Your task is to print all of the data word for word.

Scene modeling code data:
---

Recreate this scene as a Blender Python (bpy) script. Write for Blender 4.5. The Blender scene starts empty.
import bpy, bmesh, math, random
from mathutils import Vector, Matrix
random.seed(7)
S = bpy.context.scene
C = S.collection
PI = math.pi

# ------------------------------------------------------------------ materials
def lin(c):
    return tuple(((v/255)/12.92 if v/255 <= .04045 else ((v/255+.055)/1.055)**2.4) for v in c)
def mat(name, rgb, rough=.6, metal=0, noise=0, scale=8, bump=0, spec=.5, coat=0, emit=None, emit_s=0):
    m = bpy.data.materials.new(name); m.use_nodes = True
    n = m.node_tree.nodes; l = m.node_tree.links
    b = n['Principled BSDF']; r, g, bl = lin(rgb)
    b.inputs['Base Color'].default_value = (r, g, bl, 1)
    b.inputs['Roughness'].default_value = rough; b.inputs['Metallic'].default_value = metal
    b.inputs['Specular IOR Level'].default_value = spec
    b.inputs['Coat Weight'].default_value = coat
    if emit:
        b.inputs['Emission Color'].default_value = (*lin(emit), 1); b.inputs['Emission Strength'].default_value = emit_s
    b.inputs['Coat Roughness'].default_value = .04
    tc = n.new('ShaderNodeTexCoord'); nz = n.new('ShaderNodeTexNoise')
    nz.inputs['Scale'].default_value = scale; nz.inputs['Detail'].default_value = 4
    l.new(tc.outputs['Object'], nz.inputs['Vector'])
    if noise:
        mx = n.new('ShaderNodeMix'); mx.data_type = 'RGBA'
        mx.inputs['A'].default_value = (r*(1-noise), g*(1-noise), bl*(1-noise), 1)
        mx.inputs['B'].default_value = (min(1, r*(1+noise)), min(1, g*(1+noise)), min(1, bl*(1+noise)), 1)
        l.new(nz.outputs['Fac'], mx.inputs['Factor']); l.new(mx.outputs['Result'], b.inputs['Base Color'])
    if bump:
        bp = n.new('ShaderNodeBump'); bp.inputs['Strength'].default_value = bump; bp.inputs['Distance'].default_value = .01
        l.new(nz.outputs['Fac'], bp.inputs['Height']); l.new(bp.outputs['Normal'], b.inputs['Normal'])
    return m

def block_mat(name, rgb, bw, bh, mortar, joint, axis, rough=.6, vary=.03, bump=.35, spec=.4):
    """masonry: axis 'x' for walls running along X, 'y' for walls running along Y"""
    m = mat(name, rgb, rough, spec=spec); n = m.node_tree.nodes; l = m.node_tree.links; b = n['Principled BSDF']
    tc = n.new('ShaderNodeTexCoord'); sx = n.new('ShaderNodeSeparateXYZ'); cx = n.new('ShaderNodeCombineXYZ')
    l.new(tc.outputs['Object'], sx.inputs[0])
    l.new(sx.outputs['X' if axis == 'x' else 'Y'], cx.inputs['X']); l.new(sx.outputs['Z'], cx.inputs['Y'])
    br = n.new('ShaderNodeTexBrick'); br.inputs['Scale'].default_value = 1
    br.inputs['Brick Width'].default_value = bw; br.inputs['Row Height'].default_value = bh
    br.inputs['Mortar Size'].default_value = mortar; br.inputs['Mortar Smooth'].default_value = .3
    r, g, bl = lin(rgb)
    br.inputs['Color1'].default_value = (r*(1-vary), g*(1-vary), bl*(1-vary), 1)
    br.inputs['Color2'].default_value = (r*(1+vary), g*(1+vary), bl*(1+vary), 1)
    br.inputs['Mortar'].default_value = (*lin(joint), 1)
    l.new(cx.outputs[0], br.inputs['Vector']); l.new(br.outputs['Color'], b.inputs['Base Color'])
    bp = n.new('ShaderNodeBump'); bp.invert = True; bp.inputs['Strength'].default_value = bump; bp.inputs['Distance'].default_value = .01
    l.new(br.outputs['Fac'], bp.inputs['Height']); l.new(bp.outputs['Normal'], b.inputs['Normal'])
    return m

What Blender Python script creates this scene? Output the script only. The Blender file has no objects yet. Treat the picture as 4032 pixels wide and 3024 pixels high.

---

Final result:
Recreate this scene as a Blender Python (bpy) script. Write for Blender 4.5. The Blender scene starts empty.
import bpy, bmesh, math, random
from mathutils import Vector, Matrix
random.seed(7)
S = bpy.context.scene
C = S.collection
PI = math.pi

# ------------------------------------------------------------------ materials
def lin(c):
    return tuple(((v/255)/12.92 if v/255 <= .04045 else ((v/255+.055)/1.055)**2.4) for v in c)
def mat(name, rgb, rough=.6, metal=0, noise=0, scale=8, bump=0, spec=.5, coat=0, emit=None, emit_s=0):
    m = bpy.data.materials.new(name); m.use_nodes = True
    n = m.node_tree.nodes; l = m.node_tree.links
    b = n['Principled BSDF']; r, g, bl = lin(rgb)
    b.inputs['Base Color'].default_value = (r, g, bl, 1)
    b.inputs['Roughness'].default_value = rough; b.inputs['Metallic'].default_value = metal
    b.inputs['Specular IOR Level'].default_value = spec
    b.inputs['Coat Weight'].default_value = coat
    if emit:
        b.inputs['Emission Color'].default_value = (*lin(emit), 1); b.inputs['Emission Strength'].default_value = emit_s
    b.inputs['Coat Roughness'].default_value = .04
    tc = n.new('ShaderNodeTexCoord'); nz = n.new('ShaderNodeTexNoise')
    nz.inputs['Scale'].default_value = scale; nz.inputs['Detail'].default_value = 4
    l.new(tc.outputs['Object'], nz.inputs['Vector'])
    if noise:
        mx = n.new('ShaderNodeMix'); mx.data_type = 'RGBA'
        mx.inputs['A'].default_value = (r*(1-noise), g*(1-noise), bl*(1-noise), 1)
        mx.inputs['B'].default_value = (min(1, r*(1+noise)), min(1, g*(1+noise)), min(1, bl*(1+noise)), 1)
        l.new(nz.outputs['Fac'], mx.inputs['Factor']); l.new(mx.outputs['Result'], b.inputs['Base Color'])
    if bump:
        bp = n.new('ShaderNodeBump'); bp.inputs['Strength'].default_value = bump; bp.inputs['Distance'].default_value = .01
        l.new(nz.outputs['Fac'], bp.inputs['Height']); l.new(bp.outputs['Normal'], b.inputs['Normal'])
    return m

def block_mat(name, rgb, bw, bh, mortar, joint, axis, rough=.6, vary=.03, bump=.35, spec=.4):
    """masonry: axis 'x' for walls running along X, 'y' for walls running along Y"""
    m = mat(name, rgb, rough, spec=spec); n = m.node_tree.nodes; l = m.node_tree.links; b = n['Principled BSDF']
    tc = n.new('ShaderNodeTexCoord'); sx = n.new('ShaderNodeSeparateXYZ'); cx = n.new('ShaderNodeCombineXYZ')
    l.new(tc.outputs['Object'], sx.inputs[0])
    l.new(sx.outputs['X' if axis == 'x' else 'Y'], cx.inputs['X']); l.new(sx.outputs['Z'], cx.inputs['Y'])
    br = n.new('ShaderNodeTexBrick'); br.inputs['Scale'].default_value = 1
    br.inputs['Brick Width'].default_value = bw; br.inputs['Row Height'].default_value = bh
    br.inputs['Mortar Size'].default_value = mortar; br.inputs['Mortar Smooth'].default_value = .3
    r, g, bl = lin(rgb)
    br.inputs['Color1'].default_value = (r*(1-vary), g*(1-vary), bl*(1-vary), 1)
    br.inputs['Color2'].default_value = (r*(1+vary), g*(1+vary), bl*(1+vary), 1)
    br.inputs['Mortar'].default_value = (*lin(joint), 1)
    l.new(cx.outputs[0], br.inputs['Vector']); l.new(br.outputs['Color'], b.inputs['Base Color'])
    bp = n.new('ShaderNodeBump'); bp.invert = True; bp.inputs['Strength'].default_value = bump; bp.inputs['Distance'].default_value = .01
    l.new(br.outputs['Fac'], bp.inputs['Height']); l.new(bp.outputs['Normal'], b.inputs['Normal'])
    return m

What Blender Python script creates this scene? Output the script only. The Blender file has no objects yet. Treat the picture as 4032 pixels wide and 3024 pixels high.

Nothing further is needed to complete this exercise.